— Start —
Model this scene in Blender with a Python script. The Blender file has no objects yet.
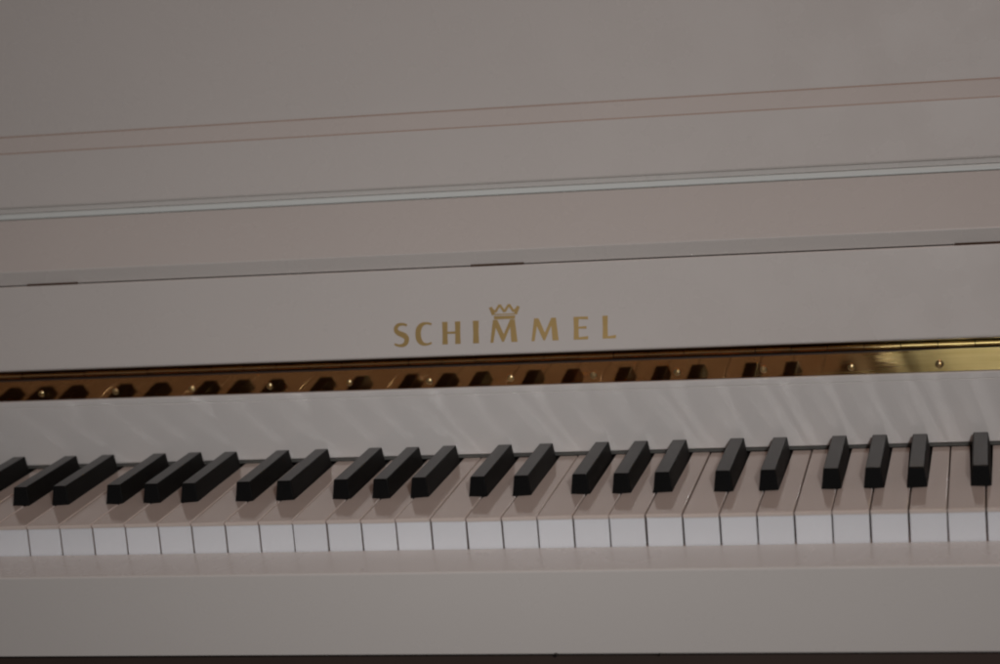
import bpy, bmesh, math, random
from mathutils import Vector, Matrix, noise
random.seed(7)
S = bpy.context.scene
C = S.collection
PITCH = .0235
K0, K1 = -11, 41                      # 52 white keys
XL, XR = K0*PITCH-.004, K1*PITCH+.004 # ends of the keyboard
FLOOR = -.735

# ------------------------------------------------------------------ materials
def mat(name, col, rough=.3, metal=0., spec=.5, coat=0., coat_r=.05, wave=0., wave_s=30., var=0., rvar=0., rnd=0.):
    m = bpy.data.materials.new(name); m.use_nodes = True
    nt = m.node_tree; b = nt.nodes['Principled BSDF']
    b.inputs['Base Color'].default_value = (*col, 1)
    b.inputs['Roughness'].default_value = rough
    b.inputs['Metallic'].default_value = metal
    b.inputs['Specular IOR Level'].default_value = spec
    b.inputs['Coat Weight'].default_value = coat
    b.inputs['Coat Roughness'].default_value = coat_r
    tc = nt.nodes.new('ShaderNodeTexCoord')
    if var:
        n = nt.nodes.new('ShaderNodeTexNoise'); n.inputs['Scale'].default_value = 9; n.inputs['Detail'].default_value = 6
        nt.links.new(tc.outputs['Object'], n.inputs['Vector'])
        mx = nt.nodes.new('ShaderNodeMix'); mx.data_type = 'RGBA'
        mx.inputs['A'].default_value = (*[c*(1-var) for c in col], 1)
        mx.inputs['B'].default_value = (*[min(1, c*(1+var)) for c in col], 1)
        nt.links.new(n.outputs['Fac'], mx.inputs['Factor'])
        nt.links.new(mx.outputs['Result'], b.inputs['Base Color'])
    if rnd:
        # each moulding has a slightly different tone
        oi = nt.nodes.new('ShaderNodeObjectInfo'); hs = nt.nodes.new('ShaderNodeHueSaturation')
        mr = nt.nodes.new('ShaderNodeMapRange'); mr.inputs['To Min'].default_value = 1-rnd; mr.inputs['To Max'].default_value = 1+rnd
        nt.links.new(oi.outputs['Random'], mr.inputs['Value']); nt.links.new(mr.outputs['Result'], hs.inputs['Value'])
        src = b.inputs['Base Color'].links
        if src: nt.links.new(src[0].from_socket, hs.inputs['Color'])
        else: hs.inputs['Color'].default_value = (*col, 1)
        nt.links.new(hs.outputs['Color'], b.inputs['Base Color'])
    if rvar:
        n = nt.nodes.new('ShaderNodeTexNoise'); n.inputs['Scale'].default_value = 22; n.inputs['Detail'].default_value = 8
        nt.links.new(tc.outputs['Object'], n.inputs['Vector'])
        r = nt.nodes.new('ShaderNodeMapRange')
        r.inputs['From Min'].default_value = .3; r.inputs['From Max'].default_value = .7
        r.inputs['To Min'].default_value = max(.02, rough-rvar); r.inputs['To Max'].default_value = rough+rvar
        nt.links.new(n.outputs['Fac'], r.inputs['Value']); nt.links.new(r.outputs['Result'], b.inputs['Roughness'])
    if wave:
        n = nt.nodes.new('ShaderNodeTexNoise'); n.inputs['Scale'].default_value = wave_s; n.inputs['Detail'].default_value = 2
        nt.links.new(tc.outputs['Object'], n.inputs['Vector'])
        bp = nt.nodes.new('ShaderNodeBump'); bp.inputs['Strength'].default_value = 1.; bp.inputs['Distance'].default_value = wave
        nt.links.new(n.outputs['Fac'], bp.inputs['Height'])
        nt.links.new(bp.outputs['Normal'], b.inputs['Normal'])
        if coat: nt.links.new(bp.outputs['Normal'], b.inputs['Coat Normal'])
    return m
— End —
**Stated goal:** Copy the material above exactly and drop the pictures.

**Task result:**
Model this scene in Blender with a Python script. The Blender file has no objects yet.
import bpy, bmesh, math, random
from mathutils import Vector, Matrix, noise
random.seed(7)
S = bpy.context.scene
C = S.collection
PITCH = .0235
K0, K1 = -11, 41                      # 52 white keys
XL, XR = K0*PITCH-.004, K1*PITCH+.004 # ends of the keyboard
FLOOR = -.735

# ------------------------------------------------------------------ materials
def mat(name, col, rough=.3, metal=0., spec=.5, coat=0., coat_r=.05, wave=0., wave_s=30., var=0., rvar=0., rnd=0.):
    m = bpy.data.materials.new(name); m.use_nodes = True
    nt = m.node_tree; b = nt.nodes['Principled BSDF']
    b.inputs['Base Color'].default_value = (*col, 1)
    b.inputs['Roughness'].default_value = rough
    b.inputs['Metallic'].default_value = metal
    b.inputs['Specular IOR Level'].default_value = spec
    b.inputs['Coat Weight'].default_value = coat
    b.inputs['Coat Roughness'].default_value = coat_r
    tc = nt.nodes.new('ShaderNodeTexCoord')
    if var:
        n = nt.nodes.new('ShaderNodeTexNoise'); n.inputs['Scale'].default_value = 9; n.inputs['Detail'].default_value = 6
        nt.links.new(tc.outputs['Object'], n.inputs['Vector'])
        mx = nt.nodes.new('ShaderNodeMix'); mx.data_type = 'RGBA'
        mx.inputs['A'].default_value = (*[c*(1-var) for c in col], 1)
        mx.inputs['B'].default_value = (*[min(1, c*(1+var)) for c in col], 1)
        nt.links.new(n.outputs['Fac'], mx.inputs['Factor'])
        nt.links.new(mx.outputs['Result'], b.inputs['Base Color'])
    if rnd:
        # each moulding has a slightly different tone
        oi = nt.nodes.new('ShaderNodeObjectInfo'); hs = nt.nodes.new('ShaderNodeHueSaturation')
        mr = nt.nodes.new('ShaderNodeMapRange'); mr.inputs['To Min'].default_value = 1-rnd; mr.inputs['To Max'].default_value = 1+rnd
        nt.links.new(oi.outputs['Random'], mr.inputs['Value']); nt.links.new(mr.outputs['Result'], hs.inputs['Value'])
        src = b.inputs['Base Color'].links
        if src: nt.links.new(src[0].from_socket, hs.inputs['Color'])
        else: hs.inputs['Color'].default_value = (*col, 1)
        nt.links.new(hs.outputs['Color'], b.inputs['Base Color'])
    if rvar:
        n = nt.nodes.new('ShaderNodeTexNoise'); n.inputs['Scale'].default_value = 22; n.inputs['Detail'].default_value = 8
        nt.links.new(tc.outputs['Object'], n.inputs['Vector'])
        r = nt.nodes.new('ShaderNodeMapRange')
        r.inputs['From Min'].default_value = .3; r.inputs['From Max'].default_value = .7
        r.inputs['To Min'].default_value = max(.02, rough-rvar); r.inputs['To Max'].default_value = rough+rvar
        nt.links.new(n.outputs['Fac'], r.inputs['Value']); nt.links.new(r.outputs['Result'], b.inputs['Roughness'])
    if wave:
        n = nt.nodes.new('ShaderNodeTexNoise'); n.inputs['Scale'].default_value = wave_s; n.inputs['Detail'].default_value = 2
        nt.links.new(tc.outputs['Object'], n.inputs['Vector'])
        bp = nt.nodes.new('ShaderNodeBump'); bp.inputs['Strength'].default_value = 1.; bp.inputs['Distance'].default_value = wave
        nt.links.new(n.outputs['Fac'], bp.inputs['Height'])
        nt.links.new(bp.outputs['Normal'], b.inputs['Normal'])
        if coat: nt.links.new(bp.outputs['Normal'], b.inputs['Coat Normal'])
    return m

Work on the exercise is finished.